------ Material to process
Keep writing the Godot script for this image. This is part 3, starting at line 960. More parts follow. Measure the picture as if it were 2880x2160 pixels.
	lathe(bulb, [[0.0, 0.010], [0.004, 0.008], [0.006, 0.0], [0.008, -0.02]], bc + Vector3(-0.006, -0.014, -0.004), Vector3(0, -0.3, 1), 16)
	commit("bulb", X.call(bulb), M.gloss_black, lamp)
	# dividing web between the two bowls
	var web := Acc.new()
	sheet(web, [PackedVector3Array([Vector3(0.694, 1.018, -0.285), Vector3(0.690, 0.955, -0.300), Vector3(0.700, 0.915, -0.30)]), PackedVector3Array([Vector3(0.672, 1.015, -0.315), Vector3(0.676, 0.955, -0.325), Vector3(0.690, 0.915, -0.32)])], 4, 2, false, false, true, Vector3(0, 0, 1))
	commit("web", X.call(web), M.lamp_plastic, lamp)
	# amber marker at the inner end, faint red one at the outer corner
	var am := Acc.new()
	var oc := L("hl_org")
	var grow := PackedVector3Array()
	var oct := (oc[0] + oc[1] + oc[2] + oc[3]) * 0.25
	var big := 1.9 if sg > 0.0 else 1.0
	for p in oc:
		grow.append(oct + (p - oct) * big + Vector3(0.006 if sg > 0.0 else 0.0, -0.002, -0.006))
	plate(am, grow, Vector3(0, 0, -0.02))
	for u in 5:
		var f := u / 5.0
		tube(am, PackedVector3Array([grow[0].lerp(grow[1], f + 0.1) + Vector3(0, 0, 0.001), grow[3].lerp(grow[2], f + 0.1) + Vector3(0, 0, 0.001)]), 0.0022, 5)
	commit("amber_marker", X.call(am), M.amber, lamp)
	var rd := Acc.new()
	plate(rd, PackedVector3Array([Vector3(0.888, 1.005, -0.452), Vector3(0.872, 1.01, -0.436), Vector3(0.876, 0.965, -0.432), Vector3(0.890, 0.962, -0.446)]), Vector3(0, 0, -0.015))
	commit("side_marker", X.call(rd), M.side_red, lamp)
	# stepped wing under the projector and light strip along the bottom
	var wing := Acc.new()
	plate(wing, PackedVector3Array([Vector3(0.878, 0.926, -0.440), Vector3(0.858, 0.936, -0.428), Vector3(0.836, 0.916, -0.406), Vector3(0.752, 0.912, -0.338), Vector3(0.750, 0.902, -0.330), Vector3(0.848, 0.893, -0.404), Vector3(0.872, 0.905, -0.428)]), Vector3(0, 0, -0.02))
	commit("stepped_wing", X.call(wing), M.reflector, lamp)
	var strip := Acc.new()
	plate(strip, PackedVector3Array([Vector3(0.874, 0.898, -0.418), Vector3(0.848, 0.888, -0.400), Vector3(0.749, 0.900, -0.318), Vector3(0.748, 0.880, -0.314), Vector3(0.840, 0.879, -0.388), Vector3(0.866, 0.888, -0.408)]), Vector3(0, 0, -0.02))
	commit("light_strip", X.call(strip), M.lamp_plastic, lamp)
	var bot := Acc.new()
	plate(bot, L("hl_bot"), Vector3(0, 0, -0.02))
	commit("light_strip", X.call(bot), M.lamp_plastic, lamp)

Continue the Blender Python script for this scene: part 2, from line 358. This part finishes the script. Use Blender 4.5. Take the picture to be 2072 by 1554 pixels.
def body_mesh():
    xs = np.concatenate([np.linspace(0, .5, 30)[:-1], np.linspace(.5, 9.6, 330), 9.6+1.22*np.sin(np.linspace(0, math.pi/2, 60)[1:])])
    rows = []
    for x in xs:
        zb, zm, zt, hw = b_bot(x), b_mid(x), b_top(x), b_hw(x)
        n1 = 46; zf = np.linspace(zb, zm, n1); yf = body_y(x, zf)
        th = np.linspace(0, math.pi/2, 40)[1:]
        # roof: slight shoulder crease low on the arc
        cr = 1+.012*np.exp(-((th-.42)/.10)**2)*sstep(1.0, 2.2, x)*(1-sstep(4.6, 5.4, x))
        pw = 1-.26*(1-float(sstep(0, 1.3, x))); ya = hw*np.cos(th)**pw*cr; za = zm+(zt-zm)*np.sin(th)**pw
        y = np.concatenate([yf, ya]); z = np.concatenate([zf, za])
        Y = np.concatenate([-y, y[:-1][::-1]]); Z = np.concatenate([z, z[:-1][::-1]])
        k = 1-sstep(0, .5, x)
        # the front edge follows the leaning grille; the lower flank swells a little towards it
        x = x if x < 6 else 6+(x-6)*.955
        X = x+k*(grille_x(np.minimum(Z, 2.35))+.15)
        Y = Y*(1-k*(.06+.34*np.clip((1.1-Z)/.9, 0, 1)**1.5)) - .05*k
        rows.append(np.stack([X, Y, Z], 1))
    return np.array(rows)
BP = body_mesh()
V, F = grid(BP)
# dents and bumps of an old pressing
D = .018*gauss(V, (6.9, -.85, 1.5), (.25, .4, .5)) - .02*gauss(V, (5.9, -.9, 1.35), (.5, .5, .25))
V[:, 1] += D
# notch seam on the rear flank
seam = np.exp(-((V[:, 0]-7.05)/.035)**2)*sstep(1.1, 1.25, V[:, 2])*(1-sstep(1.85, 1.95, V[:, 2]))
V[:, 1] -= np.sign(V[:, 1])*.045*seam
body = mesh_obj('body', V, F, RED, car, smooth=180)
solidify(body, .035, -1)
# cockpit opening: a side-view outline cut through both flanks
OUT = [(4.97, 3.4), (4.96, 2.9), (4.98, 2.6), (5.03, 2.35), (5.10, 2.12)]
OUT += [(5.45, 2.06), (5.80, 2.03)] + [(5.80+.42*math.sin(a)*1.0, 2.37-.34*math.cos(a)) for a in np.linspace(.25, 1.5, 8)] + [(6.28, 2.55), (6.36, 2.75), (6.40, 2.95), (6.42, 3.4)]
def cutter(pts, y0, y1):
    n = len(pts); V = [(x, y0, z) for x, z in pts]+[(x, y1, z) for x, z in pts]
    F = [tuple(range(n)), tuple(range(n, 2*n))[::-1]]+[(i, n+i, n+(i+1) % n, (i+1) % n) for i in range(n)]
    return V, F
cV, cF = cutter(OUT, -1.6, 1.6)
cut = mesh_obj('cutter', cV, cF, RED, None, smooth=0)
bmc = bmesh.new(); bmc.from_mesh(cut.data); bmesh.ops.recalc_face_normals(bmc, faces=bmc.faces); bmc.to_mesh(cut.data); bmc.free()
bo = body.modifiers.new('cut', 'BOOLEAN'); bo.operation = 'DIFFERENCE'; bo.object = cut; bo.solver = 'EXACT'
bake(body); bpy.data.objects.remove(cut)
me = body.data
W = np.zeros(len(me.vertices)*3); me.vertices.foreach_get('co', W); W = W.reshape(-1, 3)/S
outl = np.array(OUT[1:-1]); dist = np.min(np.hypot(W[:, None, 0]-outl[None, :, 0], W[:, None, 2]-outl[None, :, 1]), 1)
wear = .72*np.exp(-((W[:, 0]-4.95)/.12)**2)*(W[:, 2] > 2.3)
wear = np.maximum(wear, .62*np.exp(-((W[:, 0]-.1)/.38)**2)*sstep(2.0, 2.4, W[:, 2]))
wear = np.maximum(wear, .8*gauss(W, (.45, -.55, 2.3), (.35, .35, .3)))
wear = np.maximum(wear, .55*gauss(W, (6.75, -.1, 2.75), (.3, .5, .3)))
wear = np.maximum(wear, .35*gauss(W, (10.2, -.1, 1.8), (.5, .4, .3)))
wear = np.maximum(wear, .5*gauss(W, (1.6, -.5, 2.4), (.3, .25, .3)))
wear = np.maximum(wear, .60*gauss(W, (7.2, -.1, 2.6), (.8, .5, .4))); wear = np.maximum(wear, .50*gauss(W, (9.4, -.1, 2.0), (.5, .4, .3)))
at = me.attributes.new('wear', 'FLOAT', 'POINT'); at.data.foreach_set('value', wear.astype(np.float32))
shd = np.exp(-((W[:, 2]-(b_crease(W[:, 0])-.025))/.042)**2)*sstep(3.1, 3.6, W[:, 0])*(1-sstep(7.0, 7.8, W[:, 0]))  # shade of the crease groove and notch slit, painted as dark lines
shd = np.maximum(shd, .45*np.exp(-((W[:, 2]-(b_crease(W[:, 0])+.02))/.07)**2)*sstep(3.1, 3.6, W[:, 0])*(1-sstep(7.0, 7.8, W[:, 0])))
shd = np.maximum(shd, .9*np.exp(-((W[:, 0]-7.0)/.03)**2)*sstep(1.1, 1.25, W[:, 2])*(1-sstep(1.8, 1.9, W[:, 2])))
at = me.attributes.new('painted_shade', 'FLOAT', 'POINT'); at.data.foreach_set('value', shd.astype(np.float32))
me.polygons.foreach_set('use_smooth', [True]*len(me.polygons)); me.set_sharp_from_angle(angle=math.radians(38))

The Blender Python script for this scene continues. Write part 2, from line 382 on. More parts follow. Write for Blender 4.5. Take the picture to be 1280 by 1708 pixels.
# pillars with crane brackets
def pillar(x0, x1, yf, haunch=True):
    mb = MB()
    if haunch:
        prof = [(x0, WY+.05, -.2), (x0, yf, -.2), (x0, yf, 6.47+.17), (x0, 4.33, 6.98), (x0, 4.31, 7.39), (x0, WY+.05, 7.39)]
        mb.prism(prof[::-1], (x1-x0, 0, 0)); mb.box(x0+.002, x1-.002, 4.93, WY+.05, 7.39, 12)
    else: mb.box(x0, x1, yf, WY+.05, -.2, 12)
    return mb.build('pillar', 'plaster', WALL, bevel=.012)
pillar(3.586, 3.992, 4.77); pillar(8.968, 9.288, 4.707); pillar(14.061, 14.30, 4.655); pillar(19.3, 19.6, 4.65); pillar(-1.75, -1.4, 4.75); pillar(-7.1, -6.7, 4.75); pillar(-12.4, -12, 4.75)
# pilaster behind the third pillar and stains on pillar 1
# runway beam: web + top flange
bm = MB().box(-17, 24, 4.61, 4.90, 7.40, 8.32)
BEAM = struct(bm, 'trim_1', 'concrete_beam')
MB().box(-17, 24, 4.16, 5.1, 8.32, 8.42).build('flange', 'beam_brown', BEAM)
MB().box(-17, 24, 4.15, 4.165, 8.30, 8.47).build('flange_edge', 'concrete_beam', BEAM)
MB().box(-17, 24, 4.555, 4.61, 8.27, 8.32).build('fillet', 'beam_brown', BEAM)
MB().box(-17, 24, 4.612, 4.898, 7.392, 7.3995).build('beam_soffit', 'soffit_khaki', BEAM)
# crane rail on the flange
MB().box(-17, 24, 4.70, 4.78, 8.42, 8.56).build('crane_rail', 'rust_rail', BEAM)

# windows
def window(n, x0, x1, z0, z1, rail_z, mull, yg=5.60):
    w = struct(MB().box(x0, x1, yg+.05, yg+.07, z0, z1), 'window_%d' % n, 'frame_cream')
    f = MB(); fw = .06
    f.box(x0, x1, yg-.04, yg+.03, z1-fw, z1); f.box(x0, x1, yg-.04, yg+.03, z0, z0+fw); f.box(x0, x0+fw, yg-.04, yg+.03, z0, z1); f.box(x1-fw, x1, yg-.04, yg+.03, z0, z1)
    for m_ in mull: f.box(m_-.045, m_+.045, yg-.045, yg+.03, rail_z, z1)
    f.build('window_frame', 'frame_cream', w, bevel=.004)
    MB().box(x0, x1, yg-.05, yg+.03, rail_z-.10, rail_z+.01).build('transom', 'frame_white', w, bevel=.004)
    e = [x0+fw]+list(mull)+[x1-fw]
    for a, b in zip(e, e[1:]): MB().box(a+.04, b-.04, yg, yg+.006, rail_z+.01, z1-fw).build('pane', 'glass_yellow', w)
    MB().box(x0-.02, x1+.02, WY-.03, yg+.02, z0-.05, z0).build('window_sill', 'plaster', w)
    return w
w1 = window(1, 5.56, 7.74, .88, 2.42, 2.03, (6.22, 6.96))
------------
Copy every line of the records above that contains "scene".

Continue the Blender Python script for this scene: part 2, from line 358. This part finishes the script. Use Blender 4.5. Take the picture to be 2072 by 1554 pixels.
The Blender Python script for this scene continues. Write part 2, from line 382 on. More parts follow. Write for Blender 4.5. Take the picture to be 1280 by 1708 pixels.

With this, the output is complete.